Een waterschap is een bestuursorgaan dat onze dijken met hun wegen, rivieren, meren, sloten en zeeweringen beheert. Nederland heeft er nu nog 21. In 1950 waren er nog 2600! Ze zijn door een of meer provincies ingesteld of afgeschaft. Vijf grote waterschappen heten ook wel hoogheemraadschap.
Een waterschap heeft een algemeen en een dagelijks bestuur. De leden van het algemene bestuur worden meestal hoofdingelanden genoemd. Het grootste deel van de hoofdingelanden wordt rechtstreeks door de inwoners binnen een waterschap gekozen. Dit gebeurt elke 4 jaar, gelijktijdig met de verkiezingen voor de provinciale staten. Een deel van de hoofdingelanden zijn vertegenwoordigers van allerlei belangengroepen. Denk aan grondeigenaren (ook wel ingelanden genoemd), grondpachters, eigenaren van bedrijven en van milieuorganisaties. Zij worden niet gekozen maar benoemd.
De hoofdingelanden kiezen uit hun midden de leden van het dagelijks bestuur van het waterschap. Die leden worden (hoog)heemraden genoemd. De dijkgraaf en de heemraden vormen het dagelijks bestuur. Dit college blijft 4 jaar in functie.
De dijkgraaf is de voorzitter van het waterschap. Hij zit de vergaderingen van de hoofdingelanden en het college van (hoog)heemraden voor. Bij de vergadering van de hoofdingelanden heeft hij geen stemrecht. De dijkgraaf wordt door de Kroon (koning en kabinet) voor 6 jaar benoemd. De voorzitter van waterschappen zonder dijken wordt watergraaf genoemd.

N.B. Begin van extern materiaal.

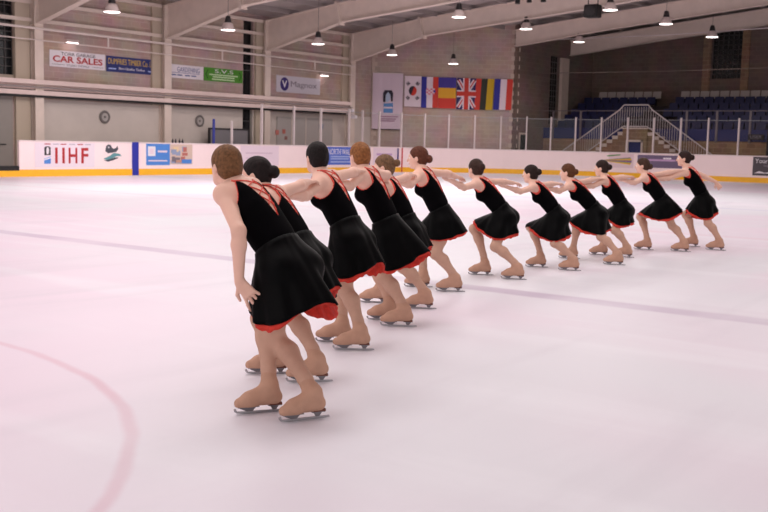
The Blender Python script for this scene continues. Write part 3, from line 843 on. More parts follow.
# bottles standing along the top of the boards
for k, y in enumerate((27.6, 27.75, 27.95, 28.1)):
    r = empty('water_bottle', (BX - 0.06, y, BH)); tag(r, 'small dark bottle standing on the boards above the photo collage advert', 'bottle', 'bottles on the boards')
    MB().lathe([(0.035, 0), (0.04, 0.02), (0.04, 0.09), (0.02, 0.12)], 10).build('bottle_body', M_txtblack, r, smooth=True)
    MB().lathe([(0.02, 0.12), (0.02, 0.15), (0.012, 0.16)], 10).build('bottle_cap', M_dark, r)
# pair of small white cameras at the end of the ledge
r = empty('wall_camera', (WX + 0.6, 40.6, 2.75)); tag(r, 'white twin camera bracket at the right end of the ledge', 'camera')
MB().box(-0.1, 0.3, -0.05, 0.05, -0.02, 0.05).build('bracket', M_post, r)
MB().box(0.1, 0.42, 0.05, 0.19, -0.2, -0.04).build('camera_body', M_txtwhite, r, bevel=0.02)
MB().box(0.1, 0.42, -0.2, -0.06, 0.1, 0.26).build('camera_body', M_txtwhite, r, bevel=0.02)

# ------------------------------------------------------------------ seating stand
M_seatblue = mat('seat_blue_plastic', (20, 24, 70), 0.5)
M_seatgrey = mat('seat_grey_plastic', (176, 164, 160), 0.5)
M_tread = mat('stand_tread', (58, 50, 52), 0.9)
M_rail = mat('pale_handrail', (196, 184, 184), 0.45)
SY0, RUN, RISE, NR = 50.9, 0.76, 0.34, 6
st = empty('seating_stand', (-20, 50.5, 0)); bpy.context.view_layer.update()
tag(st, 'stepped dark stand structure with block front wall behind the end boards', 'stand')
for k in range(NR):
    rel(MB().box(SX, -9, SY0 + k*RUN - 0.1, SY0 + (k + 1)*RUN - 0.1 if k < NR - 1 else YB, 0.0, 2.0 + k*RISE).build('tread', M_tread), st)
o = MB().box(SX, -23.0, 50.5, 50.8, 0, 1.85).box(-21.1, -9, 50.5, 50.8, 0, 1.85).box(-23.0, -21.1, 50.5, 50.8, 1.8, 1.85).build('front_wall', M_brick3); uv_wall(o, (1, 0, 0)); rel(o, st)
rel(MB().box(SX, -9, 50.46, 50.52, 1.86, 2.42).build('fascia', mat('fascia_blue', (23, 30, 90), 0.5)), st)
b = MB()
for x in (-26.9, -25.3, -19.6, -18.1, -16.5, -14.9, -13.3): b.box(x - 0.05, x + 0.05, 50.4, 50.46, 1.8, 3.3)
b.tube([(SX, 50.43, 3.3), (-9, 50.43, 3.3)], 0.02, 6)
rel(b.build('guard_rail', mat('dull_rail', (110, 100, 104), .5)), st)
def seat_proto(m):
    r = empty('stadium_seat')
    MB().prism([(-0.2, 0.40), (0.2, 0.42), (0.2, 0.45), (-0.2, 0.44)], 'x', -0.235, 0.235).build('seat_pan', m, r, bevel=0.01)
    MB().prism([(0.16, 0.44), (0.2, 0.44), (0.27, 0.82), (0.23, 0.82)], 'x', -0.235, 0.235).build('seat_back', m, r, bevel=0.01)
    MB().box(-0.03, 0.03, 0.0, 0.16, 0.0, 0.41).build('pedestal', M_dark, r)
    return r
blue0 = seat_proto(M_seatblue); grey0 = seat_proto(M_seatgrey)
fb = fg = True
for k in range(NR):
    for i in range(27):
        x = SX + 0.6 + i*0.53
        if -22.9 < x < -21.7 or -15.6 < x < -14.2:      # aisle at the head of the steps
            continue
        if k == NR - 1 and (i < 1): continue
        if k < 2 and -23.6 < x < -20.6: continue             # landing
        g = (k == NR - 1)
        if g:
            o = grey0 if fg else clone(grey0); fg = False
            tag(o, 'pale grey seat in the top row of the stand', 'seat', 'grey seats in the top row')
        else:
            o = blue0 if fb else clone(blue0); fb = False
            tag(o, 'blue plastic seat in the stand, in one of the rows below the grey top row', 'seat', 'blue seats in the stand')
        o.location = (x, SY0 + k*RUN + 0.25, 2.0 + k*RISE)
# double flight of steps with landing, pale handrails and balusters
LX0, LX1, LZ = -22.55, -21.25, 2.38
M_step = mat('step_nosing', (206, 190, 180), .8)
stp = empty('double_staircase', ((LX0 + LX1)/2, 49.9, 0)); bpy.context.view_layer.update()
tag(stp, 'double staircase with white balusters and landing behind the end boards', 'staircase')
o = MB().box(LX0, LX0 + 0.28, 49.6, 50.45, 0, LZ).box(LX1 - 0.28, LX1, 49.6, 50.45, 0, LZ).box(LX0 + 0.28, LX1 - 0.28, 49.6, 50.45, 1.82, LZ).build('landing_block', M_brick3); uv_wall(o, (1, 0, 0)); rel(o, stp)
rel(MB().box(LX0 - 0.05, LX1 + 0.05, 49.55, 50.5, LZ, LZ + 0.06).build('landing_slab', M_step), stp)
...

Het waterschap houdt zich met van alles bezig dat met water en dijken te maken heeft. Staan de rivieren extreem hoog, dan voert het waterschap voor de dijken dijkbewaking in. Dat kan evengoed nodig zijn bij een lange periode van extreme droogte. Verder houdt het waterschap het waterpeil en de -kwaliteit van water boven en onder de grond in de gaten. Daarnaast beheert het waterschap de wegen die over dijken lopen.